OR: Malaria

A review that originally appeared in The Third Alternative #26:-

MALARIA
Susan Hillmore
Jonathan Cape, £10

Zoologist and TV personality Sir Alexander Haye comes to the former island paradise of Mannar, now ruled by a corrupt government and torn apart by warring factions. He acquires an elephant for London Zoo, a gift from the island’s PR conscious President, but off-loads onto twin brother Max, an island resident, the task of transporting it from Mannar’s hinterland to the airport. Max reluctantly agrees, but contracts malaria while completing the job and returns home to die. Meanwhile the disintegration of the island’s infrastructure continues and Alexander comes back to find not only his brother dead, but Mannar on the brink of collapse and the elephant herd killed by poachers.

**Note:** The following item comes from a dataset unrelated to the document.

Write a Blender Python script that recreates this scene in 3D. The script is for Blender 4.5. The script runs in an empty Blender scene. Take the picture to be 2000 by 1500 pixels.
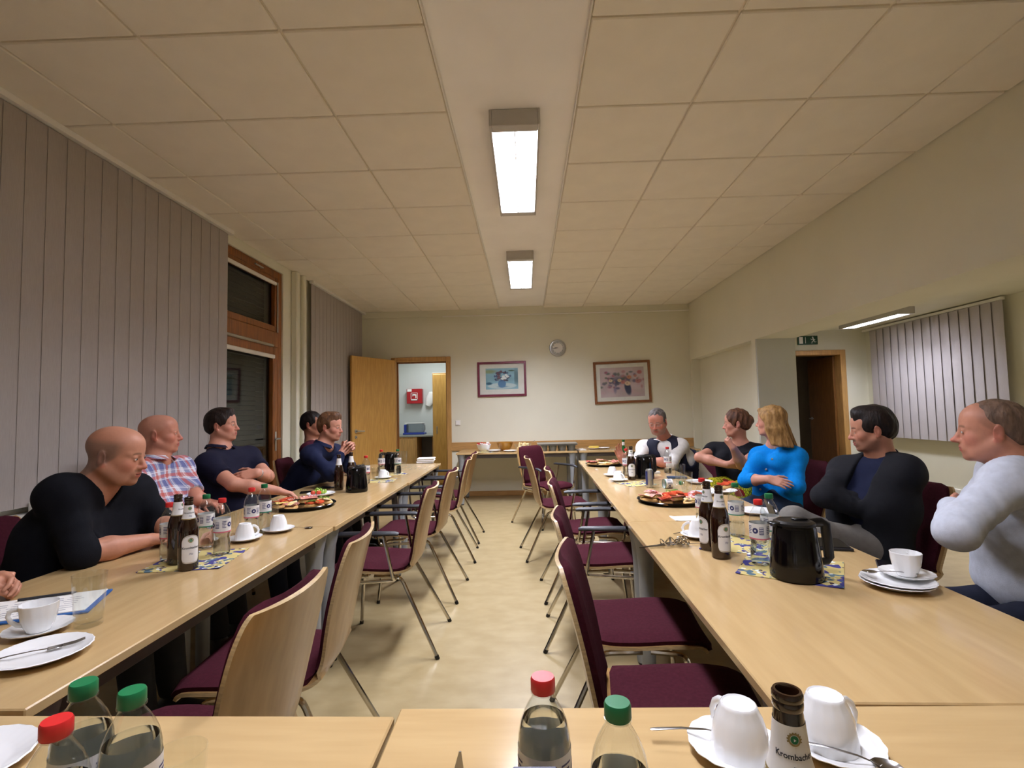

This is a short novel, but it lands a solid punch. Max’s illness, which leads to fever, hallucination and ultimately suicide, stands as a metaphor for the spiritual malaise that plunges Mannar’s people into self-destruction, while Alexander represents Western indifference, the eye forever turned to the main chance and away from any unpleasantness. The writing is vivid and assured, deftly interweaving images of great beauty and fecundity with those of death and decay, giving it all a kind of telephoto news immediacy, so that you feel as if you are right there alongside the characters as they confront scenes of carnage then scramble to safety while the house of cards tumbles down all around them. Pictures stay in the mind once the book is finished, snapshots of the bodies of slaughtered elephants and children butchered at an orphanage. Hillmore has no answer to the book’s essential question of how we can rescue others when we seem incapable of saving ourselves, but she identifies the problem with authority.